Research that isn't or can never be replicated is just barely better than speculation, and not really worth much of anything. If someone wants to fund science, we should be insisting that the process is actual science and the results are meaningful.


Yeah, I completely agree with all of that.

But again, this is an economic problem. In a perfect world, we'd have an infinite fund for doing science and you couldn't publish a paper until your results were reproduced.

But we live in a capitalist society where incentives are profit-driven (mostly). That's a reality regardless of whether you think it's good or bad.


That's why we need strong regulation and oversight. We know humans are highly vulnerable to greed. We can't (and arguably shouldn't) change that. We can however put measures in place to limit the harm we do to ourselves because of it.


> Isn't that an economic problem rather than a scientific one?

I'll add the other sentence from the first paragraph of the source above.

>Because the reproducibility of empirical results is an essential part of the scientific method, such failures undermine the credibility of theories building on them and potentially of substantial parts of scientific knowledge.


I'm not disagreeing that reproducibility is a problem. Of course it is.

I'm asking how to fix it. How do we incentivise reproducibility?


You have to fund it, simple as that. Tenure is granted to professors who get grants. Grants are gotten by publishing papers. Papers are published by conducting novel research.

One thing we could do is mandate that some portion of all grant money has to be given to independent researchers who will work to confirm your findings. I could imagine some downsides to doing this, but at least it would put money in play.

Also, another problem is that the people doing research are usually grad students working toward a Ph.D.. No one wants to do a Ph.D. confirming someone else's results. You'd need some other workforce to do the work of reproducing research. Again, doable but there needs to be money allocated for this task.

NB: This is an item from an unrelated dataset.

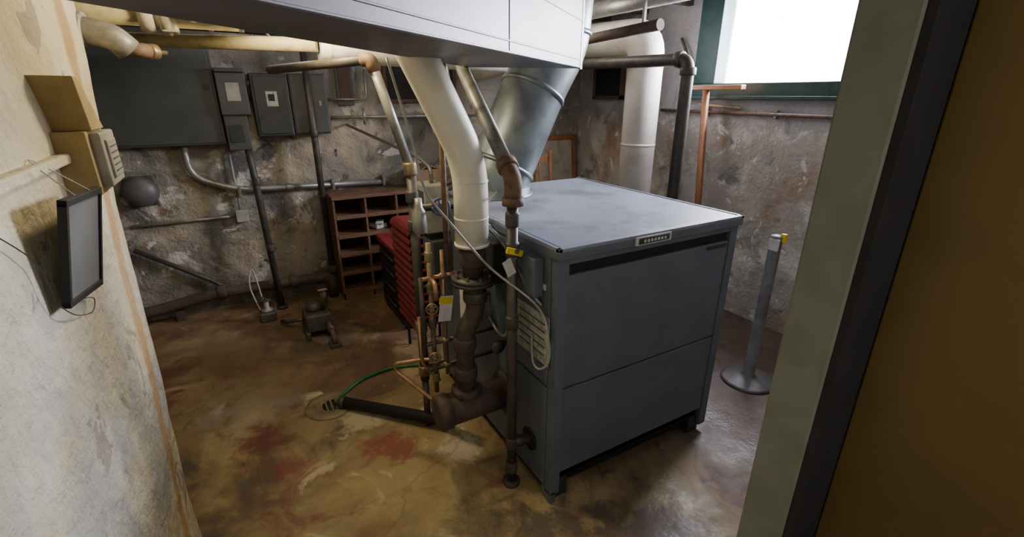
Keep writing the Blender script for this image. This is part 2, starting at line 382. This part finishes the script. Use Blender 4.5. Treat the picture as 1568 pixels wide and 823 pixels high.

Replication as part of scientific consensus-building dates back at least to the air-pump experiments of 17th century.

See e.g. “Leviathan and the Air-Pump”


I've been wondering the same.


> Do you really think that if you were to look at most research done between 1897 and 1922, the overall quality would be higher?

I suspect yes, because the poor research was simply not be being done. Science was not a career, there was no pressure to publish, it was the pastime of an elite few.

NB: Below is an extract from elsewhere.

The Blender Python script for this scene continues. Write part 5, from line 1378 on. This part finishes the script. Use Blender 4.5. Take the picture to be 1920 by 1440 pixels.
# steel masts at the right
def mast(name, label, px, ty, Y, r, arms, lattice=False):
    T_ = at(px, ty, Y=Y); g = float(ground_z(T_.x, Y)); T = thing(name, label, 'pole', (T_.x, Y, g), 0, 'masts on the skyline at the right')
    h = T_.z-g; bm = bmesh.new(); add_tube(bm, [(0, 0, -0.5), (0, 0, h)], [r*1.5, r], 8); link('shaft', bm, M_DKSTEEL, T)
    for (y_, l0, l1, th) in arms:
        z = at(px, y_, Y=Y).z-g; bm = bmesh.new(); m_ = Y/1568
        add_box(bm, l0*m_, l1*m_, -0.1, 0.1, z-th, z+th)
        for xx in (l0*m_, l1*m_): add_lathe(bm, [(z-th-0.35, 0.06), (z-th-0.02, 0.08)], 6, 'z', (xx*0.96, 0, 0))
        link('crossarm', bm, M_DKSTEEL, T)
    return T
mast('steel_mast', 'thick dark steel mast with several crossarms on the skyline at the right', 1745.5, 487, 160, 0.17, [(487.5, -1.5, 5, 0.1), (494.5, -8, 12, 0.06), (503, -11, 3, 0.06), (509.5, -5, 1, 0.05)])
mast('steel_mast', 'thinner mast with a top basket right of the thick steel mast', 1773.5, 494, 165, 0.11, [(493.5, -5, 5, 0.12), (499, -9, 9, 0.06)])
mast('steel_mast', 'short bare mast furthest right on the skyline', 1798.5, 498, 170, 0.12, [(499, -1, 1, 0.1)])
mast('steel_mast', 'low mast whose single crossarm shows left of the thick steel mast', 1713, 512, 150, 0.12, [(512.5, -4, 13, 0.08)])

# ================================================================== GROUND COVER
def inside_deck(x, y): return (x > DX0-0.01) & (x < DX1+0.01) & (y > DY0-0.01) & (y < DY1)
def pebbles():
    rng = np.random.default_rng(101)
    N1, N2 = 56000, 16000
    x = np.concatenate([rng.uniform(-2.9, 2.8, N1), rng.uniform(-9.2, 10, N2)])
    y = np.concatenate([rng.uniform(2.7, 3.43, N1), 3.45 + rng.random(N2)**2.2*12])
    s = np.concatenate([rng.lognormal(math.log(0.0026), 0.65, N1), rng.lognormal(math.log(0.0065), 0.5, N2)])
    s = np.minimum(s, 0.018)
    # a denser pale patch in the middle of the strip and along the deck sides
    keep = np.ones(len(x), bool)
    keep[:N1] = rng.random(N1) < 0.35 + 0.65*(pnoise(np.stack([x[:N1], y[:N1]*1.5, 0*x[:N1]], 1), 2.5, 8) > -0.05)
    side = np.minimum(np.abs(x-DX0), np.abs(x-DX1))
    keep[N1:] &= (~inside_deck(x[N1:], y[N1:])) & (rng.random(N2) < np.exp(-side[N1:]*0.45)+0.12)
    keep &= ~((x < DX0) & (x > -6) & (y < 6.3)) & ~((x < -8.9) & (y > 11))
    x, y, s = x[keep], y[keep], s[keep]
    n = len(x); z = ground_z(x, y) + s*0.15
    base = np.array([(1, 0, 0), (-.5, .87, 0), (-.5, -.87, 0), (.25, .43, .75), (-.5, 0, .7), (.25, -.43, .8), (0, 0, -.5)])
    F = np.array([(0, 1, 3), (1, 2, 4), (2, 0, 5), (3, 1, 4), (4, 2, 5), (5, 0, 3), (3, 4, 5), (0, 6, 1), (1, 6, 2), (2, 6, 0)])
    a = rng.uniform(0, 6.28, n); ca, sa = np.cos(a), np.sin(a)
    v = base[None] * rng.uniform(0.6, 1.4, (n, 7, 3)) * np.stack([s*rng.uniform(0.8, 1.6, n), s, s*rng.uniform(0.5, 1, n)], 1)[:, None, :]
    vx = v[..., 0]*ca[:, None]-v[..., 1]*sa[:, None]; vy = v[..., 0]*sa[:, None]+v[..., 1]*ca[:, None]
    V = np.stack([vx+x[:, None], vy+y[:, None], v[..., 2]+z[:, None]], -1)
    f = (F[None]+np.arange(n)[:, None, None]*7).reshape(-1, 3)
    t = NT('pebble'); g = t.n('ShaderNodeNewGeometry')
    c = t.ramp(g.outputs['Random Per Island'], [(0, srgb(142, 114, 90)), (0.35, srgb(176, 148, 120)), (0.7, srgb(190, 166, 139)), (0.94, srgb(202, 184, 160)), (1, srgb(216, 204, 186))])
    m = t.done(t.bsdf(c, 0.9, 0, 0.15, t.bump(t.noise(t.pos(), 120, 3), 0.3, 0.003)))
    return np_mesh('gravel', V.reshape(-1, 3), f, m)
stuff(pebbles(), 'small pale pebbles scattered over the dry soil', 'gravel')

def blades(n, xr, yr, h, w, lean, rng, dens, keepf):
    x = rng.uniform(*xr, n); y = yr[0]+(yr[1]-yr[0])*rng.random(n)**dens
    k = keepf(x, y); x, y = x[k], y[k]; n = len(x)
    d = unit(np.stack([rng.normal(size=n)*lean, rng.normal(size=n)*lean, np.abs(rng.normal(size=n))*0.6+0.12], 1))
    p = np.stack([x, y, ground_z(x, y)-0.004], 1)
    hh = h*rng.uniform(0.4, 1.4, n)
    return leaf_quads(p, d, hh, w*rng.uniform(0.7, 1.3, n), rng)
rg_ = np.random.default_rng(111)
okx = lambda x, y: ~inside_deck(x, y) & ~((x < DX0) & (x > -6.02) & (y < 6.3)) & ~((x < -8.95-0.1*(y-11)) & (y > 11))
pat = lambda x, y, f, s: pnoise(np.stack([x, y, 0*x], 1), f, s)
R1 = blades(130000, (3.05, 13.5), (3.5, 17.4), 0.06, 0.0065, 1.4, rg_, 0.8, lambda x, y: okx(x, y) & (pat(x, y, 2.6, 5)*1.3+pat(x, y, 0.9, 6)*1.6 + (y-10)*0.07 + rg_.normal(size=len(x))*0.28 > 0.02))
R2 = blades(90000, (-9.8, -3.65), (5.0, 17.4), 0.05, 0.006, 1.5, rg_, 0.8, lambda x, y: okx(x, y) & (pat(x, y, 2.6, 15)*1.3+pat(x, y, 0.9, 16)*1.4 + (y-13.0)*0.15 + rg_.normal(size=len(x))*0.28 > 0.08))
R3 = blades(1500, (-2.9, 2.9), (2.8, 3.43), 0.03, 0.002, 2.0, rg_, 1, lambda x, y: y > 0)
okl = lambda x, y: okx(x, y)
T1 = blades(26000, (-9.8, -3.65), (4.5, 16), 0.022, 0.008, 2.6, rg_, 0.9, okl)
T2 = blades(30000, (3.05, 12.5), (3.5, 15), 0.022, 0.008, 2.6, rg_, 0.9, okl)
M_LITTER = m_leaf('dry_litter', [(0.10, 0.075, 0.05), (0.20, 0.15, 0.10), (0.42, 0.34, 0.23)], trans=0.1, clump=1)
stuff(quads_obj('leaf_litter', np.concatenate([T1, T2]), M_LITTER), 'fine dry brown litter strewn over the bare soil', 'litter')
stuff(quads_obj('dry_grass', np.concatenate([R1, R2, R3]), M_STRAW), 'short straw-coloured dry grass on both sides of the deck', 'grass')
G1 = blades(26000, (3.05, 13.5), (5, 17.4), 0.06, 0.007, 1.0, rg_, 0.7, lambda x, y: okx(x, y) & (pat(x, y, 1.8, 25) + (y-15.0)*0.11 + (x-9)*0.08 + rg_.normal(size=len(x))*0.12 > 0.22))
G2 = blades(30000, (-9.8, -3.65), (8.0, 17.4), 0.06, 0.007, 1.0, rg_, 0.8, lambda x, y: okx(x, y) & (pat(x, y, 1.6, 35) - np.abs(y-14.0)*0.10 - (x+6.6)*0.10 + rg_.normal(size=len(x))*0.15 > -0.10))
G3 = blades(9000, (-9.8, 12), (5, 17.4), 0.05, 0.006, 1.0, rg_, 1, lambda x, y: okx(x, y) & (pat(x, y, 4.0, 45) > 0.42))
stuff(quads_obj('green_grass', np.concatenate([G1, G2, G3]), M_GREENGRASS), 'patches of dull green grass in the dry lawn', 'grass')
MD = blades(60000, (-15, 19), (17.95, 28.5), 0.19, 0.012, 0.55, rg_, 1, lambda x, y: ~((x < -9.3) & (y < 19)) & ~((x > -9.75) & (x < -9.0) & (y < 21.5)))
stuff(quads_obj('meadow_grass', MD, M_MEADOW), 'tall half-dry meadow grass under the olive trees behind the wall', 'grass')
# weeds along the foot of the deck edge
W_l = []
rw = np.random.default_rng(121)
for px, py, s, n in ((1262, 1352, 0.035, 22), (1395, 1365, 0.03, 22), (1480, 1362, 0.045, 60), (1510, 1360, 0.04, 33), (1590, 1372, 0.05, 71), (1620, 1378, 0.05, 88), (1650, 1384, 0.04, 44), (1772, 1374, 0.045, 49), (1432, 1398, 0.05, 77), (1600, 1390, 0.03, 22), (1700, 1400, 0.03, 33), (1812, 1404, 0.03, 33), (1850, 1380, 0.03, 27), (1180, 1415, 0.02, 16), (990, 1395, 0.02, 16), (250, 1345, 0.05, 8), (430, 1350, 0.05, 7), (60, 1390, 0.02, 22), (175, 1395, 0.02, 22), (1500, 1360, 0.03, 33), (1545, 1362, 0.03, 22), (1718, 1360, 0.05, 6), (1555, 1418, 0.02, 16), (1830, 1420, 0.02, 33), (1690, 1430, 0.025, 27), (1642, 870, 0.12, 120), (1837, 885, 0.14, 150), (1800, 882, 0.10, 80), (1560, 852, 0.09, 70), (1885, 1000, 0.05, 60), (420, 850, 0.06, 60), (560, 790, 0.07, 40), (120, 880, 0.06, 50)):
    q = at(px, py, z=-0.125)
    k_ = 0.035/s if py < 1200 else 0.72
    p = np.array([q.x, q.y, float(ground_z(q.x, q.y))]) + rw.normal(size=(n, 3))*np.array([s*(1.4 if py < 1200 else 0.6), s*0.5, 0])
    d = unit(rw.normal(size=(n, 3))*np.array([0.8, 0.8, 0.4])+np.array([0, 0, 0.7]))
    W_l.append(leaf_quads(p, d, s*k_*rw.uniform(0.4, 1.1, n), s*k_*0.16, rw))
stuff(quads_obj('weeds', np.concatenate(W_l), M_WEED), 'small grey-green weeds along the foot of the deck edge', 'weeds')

> I suspect yes, because the poor research was simply not be being done. Science was not a career, there was no pressure to publish, it was the pastime of an elite few.

One of the critiques I hear about Academia these days, even in hard sciences, is that it is now significantly more dominated by the sons and daughters of elites (who don't have to take out loans and can afford unpaid research opportunities etc. etc.) So it might be on its way back to that.


N-rays (1903) would be a counter-example, but I can't speak as to the overall statistics of any scientific field that far back.


The exponential growth of spending on research is the main factor working to dilute quality and to corrupt the process.


Not to mention the "publish or perish" ethos that has become such an integral part of promotion & retention policy (and grants) in so many academic institutions.